News, September 24th

FLAT TOPS FIRE HUMAN CAUSED

New Castle–The Middle Elk Fire 30 miles north of New Castle was caused by a hunter leaving his campfire unattended. The fire, which started last Thursday, more than doubled in size from Saturday to Sunday to over 200 acres. No structures are threatened but officials with the Upper Colorado River Interagency Fire Management Unit say the Meadow Creek Campground and all side roads east of the Buford New Castle Road at Hiner Spring are closed for the time being. The fire is being fought by crews on the ground and in the air.

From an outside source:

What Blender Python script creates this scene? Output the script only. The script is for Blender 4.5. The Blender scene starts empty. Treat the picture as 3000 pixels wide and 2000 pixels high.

CARBONDALE- A dispute over hydraulic fracturing regulations is heating up. Some 60 mayors and city council members from 17 communities have asked Gov. John Hickenlooper to have the state drop a lawsuit challenging oil and gas drilling rules adopted by the city of Longmont. The signers include the entire boards of Carbondale, Crested Butte, Lyons, Westminster and Bennett. The issue is whether the Colorado Oil and Gas Conservation Commission alone has the power to regulate oil and gas drilling or whether local communities can add stipulations to how and where drilling can be performed. Hickenlooper and industry officials say a patchwork of regulations is not workable. Longmont and other communities say local governments should have more say.

DENVER (AP) – Republican election officials who promised to root out voter fraud so far are finding little evidence of a widespread problem. State officials in key presidential battleground states have found just a tiny fraction of the illegal voters they initially suspected. Searches of voter lists in crucial swing states from Colorado and Florida have yielded numbers of ineligible voters that amount to less than one-tenth of 1 percent of all registered voters in either state. Democrats argue that the searches waste time and, worse, could disenfranchise eligible voters who are swept up in the checks. Republicans say voting fraud is no small affair, even if there are just a few cases, especially when some elections are decided by hundreds of votes.

SEDALIA (AP) – A prize-winning lamb is dead and a family is distraught after a mountain lion killed the lamb in the owner’s backyard in Sedalia. Fourteen-year-old Jesse Lautenbach says she knew mountain lions roamed nearby but never expected a cat to attack. The teen says she thinks it was a mother teaching her cubs how to feed when it attacked two weeks ago. The family is now concerned the mountain lion might return.

GRAND JUNCTION (AP) – Colorado’s health department is coming under scrutiny from a western Colorado lawmaker who says the agency is wrongly using tobacco tax money for lobbying efforts. Health officials reply that lobbying local governments to pass anti-tobacco policies not covered by the state’s no-smoking ban is an appropriate use of the money. Republican Sen. Steve King says he may propose a bill to ban tobacco taxes to be used on lobbying. The Colorado Department of Public Health and Environment has been spending about $3.5 million a year promoting local anti-tobacco policies. The practice was reviewed by a legislative audit. Auditors concluded that the law wasn’t clear on whether the tobacco tax could be used to lobby for policy initiatives.